Karla Trippe
Will He Think Before He Cheats?

It’s been quite a week for those who pay attention to the Bravosphere. There’s nothing like having a storyline blow up in the middle of the season. It has caused me to have some interesting conversations with the women I interact.
While I may live in a 55+ community outside Tucson, I try to surround myself with women of all ages. It makes life more enjoyable. So, as we discovered that Tom Sandoval had cheated on his girlfriend of nine years, Ariana Maddox, with a younger woman from the same reality TV show, I had to ask, “What defines cheating today, and how do empowered women respond to it?”
Let’s start with some statistics. According to an article by Paul Brian in HackSpirit,
“30 to 60 percent of married couples will cheat at least once in the marriage. 74 percent of men and 68 percent of women admit they’d cheat if guaranteed they wouldn’t get caught. 60 percent of affairs start with close friends or coworkers. An average affair lasts 2 years.”
Those are some big numbers. And it shows how common cheating is. Another interesting statistic from Brian’s article is what women consider cheating. 97% of American women believe vaginal intercourse is cheating, while 84% of European women feel the same. I dropped down to where the numbers started going below 50 percent. Interestingly the dividing line was spooning, where 71% of American women considered cheating while only 44% of European women put that activity in the cheating category.
I looked back at my dating history to ask myself, “Have I ever cheated?” I’m proud to say that we have been true to each other for 33 married years. Have I been propositioned? Several times and by men who know my husband. It’s rather uncomfortable, slightly below being sexually harassed by my employer.
But have I ever cheated on a boyfriend? Yes, I have, and I can say the reason was that the relationship wasn’t fulfilling my needs, and I was looking at the man I was cheating with as a better partner.

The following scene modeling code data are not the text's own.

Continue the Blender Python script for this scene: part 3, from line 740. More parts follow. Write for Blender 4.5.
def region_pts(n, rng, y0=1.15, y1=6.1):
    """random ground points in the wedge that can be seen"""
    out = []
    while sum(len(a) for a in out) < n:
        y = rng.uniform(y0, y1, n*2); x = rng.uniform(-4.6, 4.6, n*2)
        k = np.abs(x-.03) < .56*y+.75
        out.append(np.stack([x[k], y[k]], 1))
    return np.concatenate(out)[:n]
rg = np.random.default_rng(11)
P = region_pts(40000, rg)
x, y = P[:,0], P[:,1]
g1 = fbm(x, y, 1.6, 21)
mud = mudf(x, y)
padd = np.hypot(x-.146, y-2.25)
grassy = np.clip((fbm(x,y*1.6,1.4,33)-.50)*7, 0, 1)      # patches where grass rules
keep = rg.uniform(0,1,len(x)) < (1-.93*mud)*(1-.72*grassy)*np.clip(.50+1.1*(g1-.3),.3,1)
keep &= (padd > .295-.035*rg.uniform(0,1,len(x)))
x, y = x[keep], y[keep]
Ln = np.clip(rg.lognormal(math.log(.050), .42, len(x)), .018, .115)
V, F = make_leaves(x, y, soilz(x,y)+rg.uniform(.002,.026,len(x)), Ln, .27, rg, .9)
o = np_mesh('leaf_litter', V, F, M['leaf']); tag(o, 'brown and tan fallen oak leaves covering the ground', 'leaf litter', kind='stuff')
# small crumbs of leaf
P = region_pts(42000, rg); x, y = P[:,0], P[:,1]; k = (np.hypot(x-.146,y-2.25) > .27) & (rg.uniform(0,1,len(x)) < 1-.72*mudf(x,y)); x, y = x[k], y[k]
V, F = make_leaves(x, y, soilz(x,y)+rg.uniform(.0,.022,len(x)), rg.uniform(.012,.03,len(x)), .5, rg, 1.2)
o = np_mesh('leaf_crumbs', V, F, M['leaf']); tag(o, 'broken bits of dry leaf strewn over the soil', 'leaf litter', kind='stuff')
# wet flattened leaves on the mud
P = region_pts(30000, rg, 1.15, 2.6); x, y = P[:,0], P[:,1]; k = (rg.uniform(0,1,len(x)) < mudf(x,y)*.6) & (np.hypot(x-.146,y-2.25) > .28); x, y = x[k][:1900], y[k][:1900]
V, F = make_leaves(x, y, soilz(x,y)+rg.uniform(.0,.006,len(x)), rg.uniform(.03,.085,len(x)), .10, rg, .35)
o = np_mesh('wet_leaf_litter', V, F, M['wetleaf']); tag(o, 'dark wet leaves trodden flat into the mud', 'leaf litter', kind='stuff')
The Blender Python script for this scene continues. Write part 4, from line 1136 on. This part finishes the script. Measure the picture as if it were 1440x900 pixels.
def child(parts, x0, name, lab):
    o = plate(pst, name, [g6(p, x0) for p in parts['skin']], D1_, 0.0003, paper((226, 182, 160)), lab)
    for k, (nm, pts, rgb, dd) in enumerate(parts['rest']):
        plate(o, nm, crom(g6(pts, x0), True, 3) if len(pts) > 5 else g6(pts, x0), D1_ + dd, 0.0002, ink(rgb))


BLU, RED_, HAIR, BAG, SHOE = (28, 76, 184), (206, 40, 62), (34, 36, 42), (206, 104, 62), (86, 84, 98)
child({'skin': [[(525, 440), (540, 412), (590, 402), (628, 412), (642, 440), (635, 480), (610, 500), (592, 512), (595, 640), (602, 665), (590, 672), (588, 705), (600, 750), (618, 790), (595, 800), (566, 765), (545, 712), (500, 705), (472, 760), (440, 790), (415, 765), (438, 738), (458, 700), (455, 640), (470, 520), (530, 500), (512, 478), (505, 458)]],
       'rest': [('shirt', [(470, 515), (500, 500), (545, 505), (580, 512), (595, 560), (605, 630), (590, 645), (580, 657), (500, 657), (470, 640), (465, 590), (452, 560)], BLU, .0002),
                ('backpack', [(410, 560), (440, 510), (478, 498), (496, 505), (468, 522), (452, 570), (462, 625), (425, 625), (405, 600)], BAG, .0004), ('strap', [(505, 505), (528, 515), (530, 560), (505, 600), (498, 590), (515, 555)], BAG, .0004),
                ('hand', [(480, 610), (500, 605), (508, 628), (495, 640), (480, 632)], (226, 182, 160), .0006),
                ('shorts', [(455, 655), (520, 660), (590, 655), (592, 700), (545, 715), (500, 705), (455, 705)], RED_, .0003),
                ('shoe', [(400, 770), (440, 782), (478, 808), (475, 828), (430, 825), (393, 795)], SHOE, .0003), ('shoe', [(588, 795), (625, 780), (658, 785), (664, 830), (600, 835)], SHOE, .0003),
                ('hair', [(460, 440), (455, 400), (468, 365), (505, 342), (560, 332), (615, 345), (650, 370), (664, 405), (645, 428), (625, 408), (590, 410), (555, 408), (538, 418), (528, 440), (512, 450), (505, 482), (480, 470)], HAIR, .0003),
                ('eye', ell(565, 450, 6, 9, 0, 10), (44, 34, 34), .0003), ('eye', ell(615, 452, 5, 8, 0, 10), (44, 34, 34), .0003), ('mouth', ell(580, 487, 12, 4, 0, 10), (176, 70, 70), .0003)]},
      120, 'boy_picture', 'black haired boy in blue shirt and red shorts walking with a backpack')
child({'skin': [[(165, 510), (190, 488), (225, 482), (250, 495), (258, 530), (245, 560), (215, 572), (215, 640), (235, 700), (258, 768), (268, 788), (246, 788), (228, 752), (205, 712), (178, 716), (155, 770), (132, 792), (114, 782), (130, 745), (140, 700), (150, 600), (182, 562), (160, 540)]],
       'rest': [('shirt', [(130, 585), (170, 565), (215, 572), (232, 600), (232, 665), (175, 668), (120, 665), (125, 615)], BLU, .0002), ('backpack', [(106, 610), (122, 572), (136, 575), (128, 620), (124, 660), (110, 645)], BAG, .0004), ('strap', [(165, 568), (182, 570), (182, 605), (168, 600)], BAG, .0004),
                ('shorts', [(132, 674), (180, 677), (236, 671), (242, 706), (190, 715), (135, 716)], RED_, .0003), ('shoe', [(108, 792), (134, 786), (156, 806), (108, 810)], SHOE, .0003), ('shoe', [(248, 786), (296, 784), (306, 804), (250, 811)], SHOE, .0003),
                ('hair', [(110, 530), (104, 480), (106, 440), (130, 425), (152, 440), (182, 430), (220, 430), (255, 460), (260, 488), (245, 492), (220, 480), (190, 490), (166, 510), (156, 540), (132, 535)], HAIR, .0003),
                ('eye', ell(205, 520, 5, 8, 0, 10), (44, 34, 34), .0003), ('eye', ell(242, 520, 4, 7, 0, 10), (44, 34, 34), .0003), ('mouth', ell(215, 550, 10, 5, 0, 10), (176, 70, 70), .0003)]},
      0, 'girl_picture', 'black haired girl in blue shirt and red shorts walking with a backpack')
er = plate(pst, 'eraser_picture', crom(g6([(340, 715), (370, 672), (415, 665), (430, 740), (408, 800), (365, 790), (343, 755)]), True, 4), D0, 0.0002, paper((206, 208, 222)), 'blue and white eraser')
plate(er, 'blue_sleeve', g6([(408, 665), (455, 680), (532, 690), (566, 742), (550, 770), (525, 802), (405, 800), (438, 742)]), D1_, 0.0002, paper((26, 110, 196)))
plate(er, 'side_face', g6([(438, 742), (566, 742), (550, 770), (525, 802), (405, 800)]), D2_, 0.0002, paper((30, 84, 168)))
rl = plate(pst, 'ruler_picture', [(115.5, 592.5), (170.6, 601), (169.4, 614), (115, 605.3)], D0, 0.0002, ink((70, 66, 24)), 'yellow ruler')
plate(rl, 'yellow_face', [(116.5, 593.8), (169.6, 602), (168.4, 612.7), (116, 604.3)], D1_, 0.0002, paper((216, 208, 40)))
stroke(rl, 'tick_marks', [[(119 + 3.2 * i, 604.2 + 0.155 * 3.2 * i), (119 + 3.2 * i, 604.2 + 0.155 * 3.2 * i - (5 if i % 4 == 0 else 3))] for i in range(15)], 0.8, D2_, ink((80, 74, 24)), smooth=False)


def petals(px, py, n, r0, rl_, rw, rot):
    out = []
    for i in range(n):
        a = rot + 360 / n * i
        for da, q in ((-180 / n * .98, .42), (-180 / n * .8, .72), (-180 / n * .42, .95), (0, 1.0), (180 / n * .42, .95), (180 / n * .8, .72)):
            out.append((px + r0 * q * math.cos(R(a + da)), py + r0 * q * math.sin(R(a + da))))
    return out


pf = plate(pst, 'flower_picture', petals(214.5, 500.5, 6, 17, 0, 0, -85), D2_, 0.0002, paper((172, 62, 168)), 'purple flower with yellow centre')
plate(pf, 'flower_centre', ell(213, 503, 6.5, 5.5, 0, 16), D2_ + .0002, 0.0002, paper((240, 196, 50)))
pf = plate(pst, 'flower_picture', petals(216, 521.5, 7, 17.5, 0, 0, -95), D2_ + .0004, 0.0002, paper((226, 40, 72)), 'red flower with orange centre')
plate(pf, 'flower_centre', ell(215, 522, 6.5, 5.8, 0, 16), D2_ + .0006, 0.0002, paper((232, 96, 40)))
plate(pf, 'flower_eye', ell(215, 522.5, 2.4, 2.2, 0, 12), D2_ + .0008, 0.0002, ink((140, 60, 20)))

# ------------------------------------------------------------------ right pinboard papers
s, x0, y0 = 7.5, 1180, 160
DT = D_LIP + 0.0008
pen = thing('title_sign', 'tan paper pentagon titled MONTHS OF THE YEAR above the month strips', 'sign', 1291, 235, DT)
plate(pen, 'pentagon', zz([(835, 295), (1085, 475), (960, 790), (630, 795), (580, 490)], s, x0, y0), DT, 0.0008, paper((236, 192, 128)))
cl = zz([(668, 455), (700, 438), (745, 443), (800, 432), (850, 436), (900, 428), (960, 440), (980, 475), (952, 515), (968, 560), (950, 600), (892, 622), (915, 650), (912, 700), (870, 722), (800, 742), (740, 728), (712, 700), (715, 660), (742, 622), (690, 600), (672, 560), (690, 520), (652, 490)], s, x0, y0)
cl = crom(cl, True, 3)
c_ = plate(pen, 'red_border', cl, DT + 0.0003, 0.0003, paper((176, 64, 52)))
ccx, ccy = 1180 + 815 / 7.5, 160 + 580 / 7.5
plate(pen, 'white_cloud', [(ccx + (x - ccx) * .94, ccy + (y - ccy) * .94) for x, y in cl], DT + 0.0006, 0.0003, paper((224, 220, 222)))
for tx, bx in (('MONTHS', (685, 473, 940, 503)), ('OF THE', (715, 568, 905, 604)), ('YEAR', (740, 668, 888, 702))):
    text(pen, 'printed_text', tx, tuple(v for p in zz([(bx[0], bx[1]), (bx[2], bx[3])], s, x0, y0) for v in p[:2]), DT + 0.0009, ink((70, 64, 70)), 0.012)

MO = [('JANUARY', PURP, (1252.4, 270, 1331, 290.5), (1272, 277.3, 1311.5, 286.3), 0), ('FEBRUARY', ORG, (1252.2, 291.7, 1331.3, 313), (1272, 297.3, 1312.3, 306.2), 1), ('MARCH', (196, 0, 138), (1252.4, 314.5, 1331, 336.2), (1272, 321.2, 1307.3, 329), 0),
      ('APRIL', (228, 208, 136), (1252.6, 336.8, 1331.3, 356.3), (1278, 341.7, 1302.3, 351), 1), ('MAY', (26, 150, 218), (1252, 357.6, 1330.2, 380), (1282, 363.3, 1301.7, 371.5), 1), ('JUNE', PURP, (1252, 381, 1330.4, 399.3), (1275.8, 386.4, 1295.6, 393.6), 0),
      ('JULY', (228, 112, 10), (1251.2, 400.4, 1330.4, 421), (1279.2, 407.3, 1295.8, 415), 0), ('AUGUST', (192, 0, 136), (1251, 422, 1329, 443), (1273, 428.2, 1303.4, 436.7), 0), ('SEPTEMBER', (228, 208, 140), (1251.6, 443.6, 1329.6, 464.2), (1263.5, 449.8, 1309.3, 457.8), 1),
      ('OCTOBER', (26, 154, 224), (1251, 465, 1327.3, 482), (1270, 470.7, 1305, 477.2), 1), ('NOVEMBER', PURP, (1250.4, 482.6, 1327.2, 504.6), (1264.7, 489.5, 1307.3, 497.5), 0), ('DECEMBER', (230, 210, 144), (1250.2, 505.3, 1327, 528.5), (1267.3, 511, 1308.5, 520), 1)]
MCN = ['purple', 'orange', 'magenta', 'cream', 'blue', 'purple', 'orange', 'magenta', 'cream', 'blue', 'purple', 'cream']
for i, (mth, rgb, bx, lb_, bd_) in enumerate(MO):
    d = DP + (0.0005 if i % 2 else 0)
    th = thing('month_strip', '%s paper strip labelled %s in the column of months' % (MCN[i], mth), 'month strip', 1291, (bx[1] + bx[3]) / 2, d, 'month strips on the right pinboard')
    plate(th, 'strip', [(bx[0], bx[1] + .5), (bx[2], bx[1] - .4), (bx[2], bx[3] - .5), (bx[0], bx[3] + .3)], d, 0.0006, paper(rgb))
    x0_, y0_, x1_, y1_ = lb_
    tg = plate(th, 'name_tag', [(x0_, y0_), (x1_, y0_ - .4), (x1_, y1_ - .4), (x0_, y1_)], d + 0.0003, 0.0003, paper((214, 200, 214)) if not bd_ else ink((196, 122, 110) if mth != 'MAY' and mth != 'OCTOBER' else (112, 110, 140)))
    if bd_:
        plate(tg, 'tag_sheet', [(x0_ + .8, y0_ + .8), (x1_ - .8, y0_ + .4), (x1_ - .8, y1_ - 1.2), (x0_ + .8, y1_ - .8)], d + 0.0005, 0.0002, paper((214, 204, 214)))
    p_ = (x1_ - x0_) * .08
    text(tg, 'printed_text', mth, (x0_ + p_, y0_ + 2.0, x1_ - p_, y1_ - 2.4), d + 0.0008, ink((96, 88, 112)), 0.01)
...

But the question I kept asking women I spoke with during the past week was how this impacts female empowerment. And the unstatistical differences I found were age-related. Older boomer women felt that while a night in your PJs with girlfriends, alcohol, and ice cream to cry over your cheating man is warranted, you should be ready to kick the guy to the curb and move on. Millennial women tended to react with more outrage and expected universal support from all women and public punishment of the male cheater. I felt this response coincided with the difference between European and American women’s beliefs on cheating.
Another point I want to make on this subject concerns personal and professional differences. While I agree that Tom Sandavol treated his girlfriend terribly, this has nothing to do with his business acumen. I have found the higher a man reaches in his professional career, the more likely he is to cheat (look at Donald Trump). But I have yet to see a man punished for it in any significant way. So, shouldn’t the same hold for a woman? Shouldn’t women be allowed a pass in the company if she’s making the numbers?
Anyone who knows me knows I’m all about equality. But I have learned through experience that if you ask for equality, you must be ready for the results. The world is not innately fair. But that doesn’t mean it’s ok to treat anyone without the respect due to all of God’s creatures.